Сверкнув глазами и тряхнув рыжей головой, этот лев, впервые выпустивший когти, дал понять несчастному члену парламента, что он не шутку шутит… На другой же день 800 тысяч фунтов лежали в государственной казне. С их помощью английские войска заняли Пикардию.
И весь этот грабеж, и все приготовления к войне были плодами честолюбия кардинала Уолси, по чужим головам взбиравшегося до обещанной ему папской тиары!..

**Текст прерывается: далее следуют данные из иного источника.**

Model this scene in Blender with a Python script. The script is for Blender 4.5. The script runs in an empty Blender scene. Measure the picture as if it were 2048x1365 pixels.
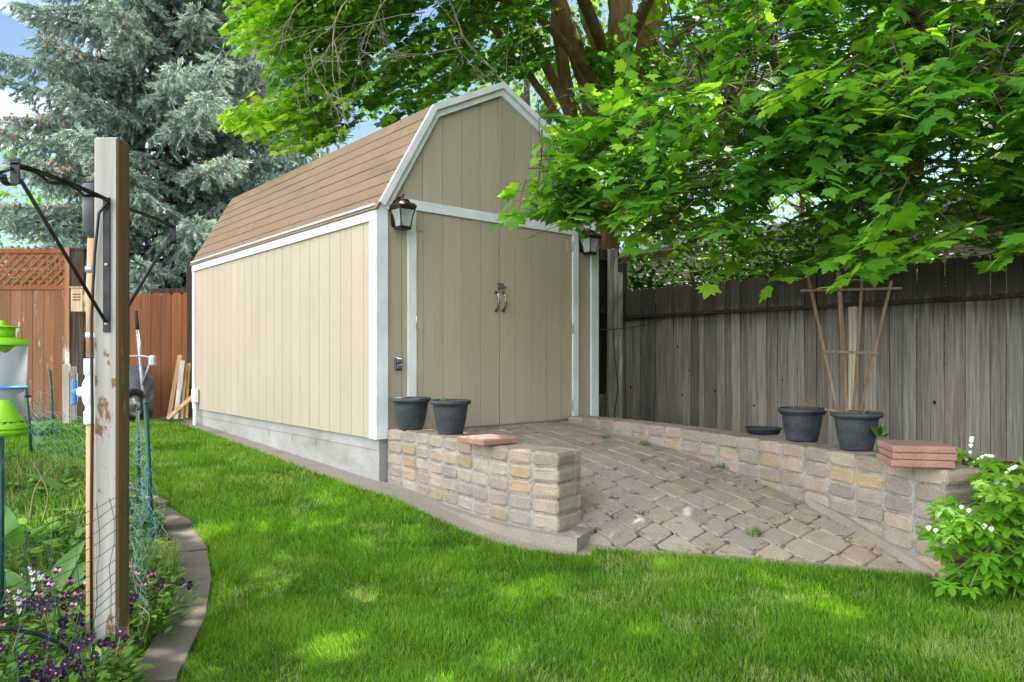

Пробил давно желанный час: смерть Папы Льва X (19 ноября 1521 года) открыла вакансию на престол первосвященни-ческий. Уолси, не теряя времени, послал в Рим своего секретаря Писа (Реасе) с поручением интриговать, задаривать, задабривать членов конклава… Но как ни торопился усердный Пис, он по прибытии в Рим нашел на престоле нового Папу, Адриана VI, и все радужные надежды кардинала Уолси лопнули как мыльный пузырь. Делать было нечего; пришлось покориться враждебной судьбе и ждать с прежним нетерпением, питаясь новыми надеждами, приправленными льстивыми обещаниями Карла V.
Адриан VI царствовал с небольшим год, и, таким образом, Уолси ждал недолго. На этот раз французские кардиналы, бывшие на конклаве, заявили, что Уолси как иноземец не знает Рима, что невозможно совместить ему в своем лице должности канцлера английского и Папы Римского, что, наконец, он, радея единственно об интересах своего отечества, едва ли будет заботиться об интересах церкви… Словом, Уолси был забракован, и в папы избрали Климента VII из дома Медичи.
На этот раз бешенству кардинала Уолси не было предела! На французских кардиналов он едва негодовал: от врагов Англии нечего было ожидать поддержки, – но императору германскому Карлу V грешно, стыдно, бессовестно было водить кардинала за нос или обещать ему то, что Карл V не в силах был исполнить. Ему Уолси отомстил вдвойне союзом Генриха VIII с Франциском I и впоследствии разводом того с несчастной Екатериной Арагонской. Надобно заметить, что в эту эпоху кардинал Уолси был на высоте своего величия. Он управлял почти всеми епархиями королевства, получая соответствующие доходы; пользовался пенсиями от Папы и императора германского; с титулом кардинала а lаtеге[2] имел право ежегодно возводить без папского разрешения пятьдесят человек в достоинство рыцарское, столько же – в графское и сорок – в апостольско-нотариальное; кроме того, мог (опять же без предварительного разрешения Папы) узаконивать незаконнорожденных, расторгать браки, давать индульгенции, преобразовывать уставы монастырей и даже упразднять их. Доходы кардинала равнялись королевским; он имел собственных телохранителей, особый придворный штат, в котором состояли графы, бароны, знатнейшие рыцари, а в пажах – юноши первейших аристократических фамилий… Между последними находился лорд Перси, сын герцога Нортумберленда. Число придворных кардинала простиралось до восьмисот человек. Когда он в качестве посланника посетил Франциска I, в торжественном кортеже вели тысячу превосходных коней из его собственной конюшни. Во дворце Хэмптон-Корт, кроме золотой и серебряной посуды, ковров, картин и драгоценностей всякого рода, хранилось сто восемьдесят одних шелковых постелей… В духовных процессиях несли знаки кардинальского достоинства на парчовых подушках; шляпу свою при богослужении кардинал клал на престол и все обряды церковной службы совершал по чину самого Папы. Наконец, Уолси первый из архиепископов Кентерберийских употреблял при облачении парчу, глазет и украшался драгоценностями. «Если Климент VII – Папа Римский, – мог сказать кардинал себе в утешение, – так я Папа Английский!»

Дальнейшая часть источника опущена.